## Data excerpt
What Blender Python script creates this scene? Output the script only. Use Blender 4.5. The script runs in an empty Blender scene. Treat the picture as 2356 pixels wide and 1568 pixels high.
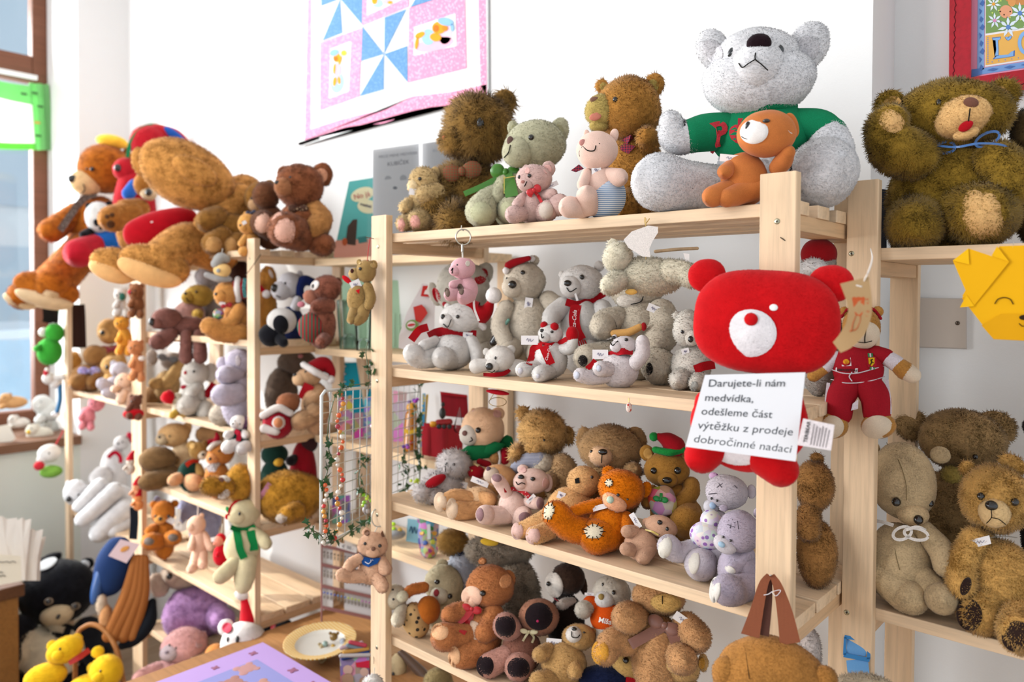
import bpy, math, random
import numpy as np
from mathutils import Matrix, Vector

random.seed(7)
rng = np.random.default_rng(7)
SC = bpy.context.scene
COL = SC.collection

# ------------------------------------------------------------------ camera, sky, sun, exposure
FPX, PX, PY = 1728.5, 1178.0, 716.4           # focal length and principal point, for a 2356 x 1568 frame
YAW, PITCH, ROLL = 0.7279, 0.0204, 0.0053
EYE = np.array([0.0, 0.0, 1.5])
_f = np.array([-math.sin(YAW) * math.cos(PITCH), math.cos(YAW) * math.cos(PITCH), -math.sin(PITCH)])
_r = np.array([math.cos(YAW), math.sin(YAW), 0.0])
_u = np.cross(_r, _f)
RGT = _r * math.cos(ROLL) + _u * math.sin(ROLL)
UPV = _u * math.cos(ROLL) - _r * math.sin(ROLL)
FWD = _f

cam_data = bpy.data.cameras.new('camera')
cam_data.sensor_width = 36.0
cam_data.lens = FPX / 2356 * 36.0
cam_data.shift_y = -(784 - PY) / 2356
cam_data.clip_start = 0.02
cam_data.dof.use_dof = True
cam_data.dof.focus_distance = 1.22
cam_data.dof.aperture_fstop = 3.0
cam = bpy.data.objects.new('camera', cam_data)
COL.objects.link(cam)
cam.matrix_world = Matrix(((RGT[0], UPV[0], -FWD[0], EYE[0]), (RGT[1], UPV[1], -FWD[1], EYE[1]),
                           (RGT[2], UPV[2], -FWD[2], EYE[2]), (0, 0, 0, 1)))
SC.camera = cam

world = bpy.data.worlds.new('sky')
SC.world = world
world.use_nodes = True
wb = world.node_tree.nodes['Background']
wb.inputs['Color'].default_value = (0.88, 0.94, 1.0, 1)
wb.inputs['Strength'].default_value = 0.75

def area_light(name, loc, look, size, size_y, power, color):
    d = bpy.data.lights.new(name, 'AREA')
    d.shape = 'RECTANGLE'
    d.size, d.size_y, d.energy, d.color = size, size_y, power, color
    o = bpy.data.objects.new(name, d)
    COL.objects.link(o)
    o.location = loc
    o.rotation_euler = (Vector(look) - Vector(loc)).to_track_quat('-Z', 'Y').to_euler()
    return o
# daylight from the street window on the left and from the glazed shop front behind the camera's left shoulder
area_light('window_daylight', (-4.9, 0.35, 2.1), (-1.6, 1.2, 1.3), 1.5, 1.9, 150, (0.97, 0.985, 1.0))
area_light('shop_front_daylight', (-3.2, -2.2, 2.3), (-1.0, 1.4, 1.3), 2.6, 2.2, 105, (0.98, 0.99, 1.0))
sun = bpy.data.lights.new('sun', 'SUN')
sun.energy, sun.angle, sun.color = 3.2, 0.012, (1.0, 0.95, 0.86)
sun_o = bpy.data.objects.new('sun', sun)
COL.objects.link(sun_o)
sun_o.rotation_euler = Vector((0.72, 0.50, -0.55)).to_track_quat('-Z', 'Y').to_euler()

SC.view_settings.view_transform = 'Standard'
SC.view_settings.look = 'None'
SC.view_settings.gamma = 1.0
SC.view_settings.exposure = 0.52
SC.view_settings.use_curve_mapping = False
SC.cycles.max_bounces = 6
SC.cycles.diffuse_bounces = 3
SC.cycles.glossy_bounces = 2
SC.cycles.transmission_bounces = 6
SC.cycles.transparent_max_bounces = 8
SC.cycles.use_denoising = True
SC.cycles.caustics_reflective = False
SC.cycles.caustics_refractive = False
SC.cycles.sample_clamp_indirect = 4.0

# ------------------------------------------------------------------ geometry of sight lines
def ray(x, y):
    return FWD + (x - PX) / FPX * RGT - (y - PY) / FPX * UPV
def atY(x, y, Y):                              # the point seen at (x, y) on the wall-parallel plane Y
    d = ray(x, y)
    return EYE + d * ((Y - EYE[1]) / d[1])
def atZ(x, y, Z):                              # ... on the horizontal plane Z
    d = ray(x, y)
    return EYE + d * ((Z - EYE[2]) / d[2])
def atX(x, y, X):
    d = ray(x, y)
    return EYE + d * ((X - EYE[0]) / d[0])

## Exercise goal
Every line from the start of the listing above through the line with "COL = SC.collection" should be repeated exactly; skip the pictures and add nothing else.

## Full response
What Blender Python script creates this scene? Output the script only. Use Blender 4.5. The script runs in an empty Blender scene. Treat the picture as 2356 pixels wide and 1568 pixels high.
import bpy, math, random
import numpy as np
from mathutils import Matrix, Vector

random.seed(7)
rng = np.random.default_rng(7)
SC = bpy.context.scene
COL = SC.collection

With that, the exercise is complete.